So Tell Me ... What's The Weather Like on YOUR Planet?

22 November, 2008

Glitter and Gold

In a discussion elsewhere, a friend commented, "Is it just me, or is America in particular, fond of swathing things in happy gas rather than looking at change straight on?"

I commented in response that it struck me as a combination of wealth and fear.

I want to chew on that thought a little.

The culture of the US is one that is very wealth-driven in many ways. There is aspiring to it, having it, making the possession thereof into celebrity in and of itself; there is this perspective that resources are infinite (driven by having this huge sweep of continent to occupy rather than the packed-in border-rubbing of Europe) and effort will bring one riches.

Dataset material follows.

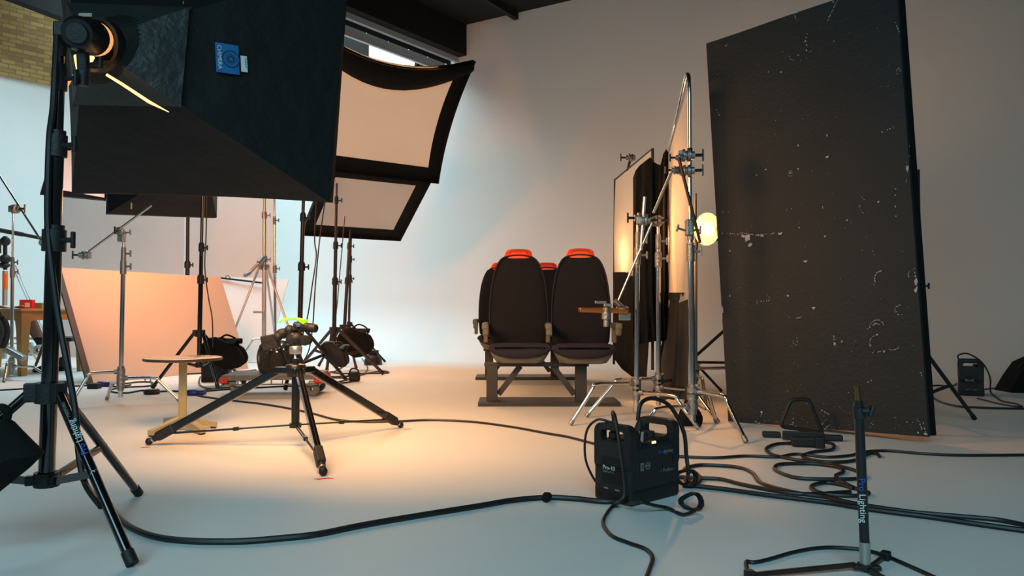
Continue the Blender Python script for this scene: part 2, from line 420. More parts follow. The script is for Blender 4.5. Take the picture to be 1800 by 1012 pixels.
def c_stand(name, label, base, top, feet, hz=(.33, .27, .21), arms=(), r=.0175, group=None, mt='chrome', joints=(), bottom=.07, span=.28):
    base = Vector((base[0], base[1], 0)); top = Vector(top); t = thing(name, label, 'stand', base, group)
    def at(z): return base + (top-base)*(z/top.z)
    zs = [bottom] + sorted(joints) + [top.z]
    for i in range(len(zs)-1):
        m = MB(); m.tube(at(zs[i]), at(zs[i+1]), r*(1-.2*i), n=16); m.build('column', M[mt], t)
    for i, z in enumerate(sorted(joints)):
        m = MB(); rr = r*(1-.2*i); m.tube(at(z-.09), at(z+.01), rr*1.35, n=14); m.tube(at(z+.012), at(z+.022), rr*1.2, n=14)
        c = m.build('riser_collar', M['cast'], t); k = MB(); knob(k, at(z-.03)+V(rr, 0, 0), (1, -.2, 0), .045, .008, .026); k.build('t_handle', M['cast'], c)
    m = MB(); m.tube(at(min(hz)-.05), at(max(hz)+.04), r*1.45, n=14)
    for f, z in zip(feet, hz):
        f = Vector(f); d = Vector((f.x-base.x, f.y-base.y, 0)).normalized()
        m.tube(at(z)-d*.01, at(z)+d*.05, .019, n=12); m.tube(at(z-.022), at(z+.022), r*1.75, n=14)
    m.tube(at(max(hz)+.02), at(max(hz)+.02)+V(.035, -.03, .02), .007, n=8)
    m.build('leg_hub', M['cast'], t)
    for f, z in zip(feet, hz):
        f = Vector(f); d = Vector((f.x-base.x, f.y-base.y, 0)); D = d.length; d.normalize()
        a = at(z)+d*.03; bnd = base + d*min(span, D*.62) + V(0, 0, z)
        pts = [a, bnd-d*.05]; q = f + V(0, 0, .012); dn = (q-bnd).normalized()
        pts += [bnd-d*.02+V(0, 0, -.002), bnd+d*.008+dn*.012, bnd+dn*.05, q]
        m = MB(); m.path(smooth_pts(pts[:1]+pts[1:], 4), .0125, 12); L = m.build('leg', M[mt], t)
        k = MB(); k.tube(q-dn*.03, q+dn*.006, .0145, n=12); k.build('foot_cap', M['cast'], L)
    return t
def grip_head(p, axis, t, name='grip_head', s=1.0):
    p = Vector(p); axis = Vector(axis).normalized(); m = MB()
    m.lathe(p, axis, [(0, -.03*s), (.03*s, -.03*s), (.032*s, -.018*s), (.022*s, -.014*s), (.022*s, -.008*s), (.032*s, -.004*s), (.032*s, .010*s), (.02*s, .014*s), (.02*s, .03*s), (0, .03*s)], 16)
    m.box(p-axis*.035*s, (.03*s, .03*s, .045*s), frame(axis), .004)
    h = m.build(name, M['cast'], t)
    k = MB(); knob(k, p+axis*.03*s, axis, .04*s, .008*s, .03*s); k.build('t_handle', M['black'], h)
    return h
def rod(a, b, r, t, name='grip_arm', mt='chrome'):
    m = MB(); m.tube(a, b, r, n=12); return m.build(name, M[mt], t)
def cable(name, label, pts, r=.005, mt='cable', cat='cable', k=7, group=None, z=None):
    P3 = []
    for p in pts:
        if isinstance(p, Vector): P3.append(p)
        elif len(p) == 2: P3.append(G(p[0], p[1], r if z is None else z))
        else: P3.append(P(*p))
    m = MB(); sp = smooth_pts(P3, k)
    for q in sp: q.z = max(q.z, r)
    m.path(sp, r, 8)
    base = Vector((sp[0].x, sp[0].y, 0))
    return tag(m.build(name, M[mt], None, base), label, cat, group)
def recess_quad(c, ex, ey, w, h): return [c+ex*w*sx/2+ey*h*sy/2 for sx, sy in ((-1, -1), (1, -1), (1, 1), (-1, 1))]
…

At the same time, though, that wealth is a cliffside walk. This is an almost inescapable knowledge; too many people are bankrupted by a health crisis, emotionally battered by an assault, worry that if they don't work that extra few hours of overtime they'll lose their jobs, or whatever else makes that sense of abundance precarious and transitory.

So the illusion gets cultivated: it can't happen to me.

I don't need health coverage, because I'm immortal; I won't get into an accident, I won't come down with a debilitating condition, I won't have to worry about expensive treatments. I'm immune to sexual assault and robbery because I don't go into those places or wear those clothes; my magic talisman sensible shoes will protect me. I really love my job, that's why I work late all the time.

And there are people who profit by that fear. Not just the employers who can get more hours out of their workers with the suggestion that those who aren't performing over standards might not be worth keeping on in tough economic times; not just profiteering off keeping up with the Joneses fearfulness of personal worth equated with notable consumerism. But making people driven to fear over their children's educations, or freaking out about some subset of issues and ignoring bullying as trivial, or any of a number of things that actually matter. As long as people can be kept running around in circles and insecure, then the things that actually cause the insecurity can remain a point of leverage.

Real security, real wealth, provides protection from fear rather than a point to lever it from.

3 comments:

Anonymous said...

Excellent points. America is all about the glitter. Someone really does need to billboard that old saw "All that glitters is NOT gold."

Graydon said...

And advertising is all about finding, creating, and amplifying fear.

Cassandra Says said...

It does seem to me like one of the primary purposes of American society is to keep people on edge most of the time. Edgy people are nice and malleable, just what a consumerist society needs.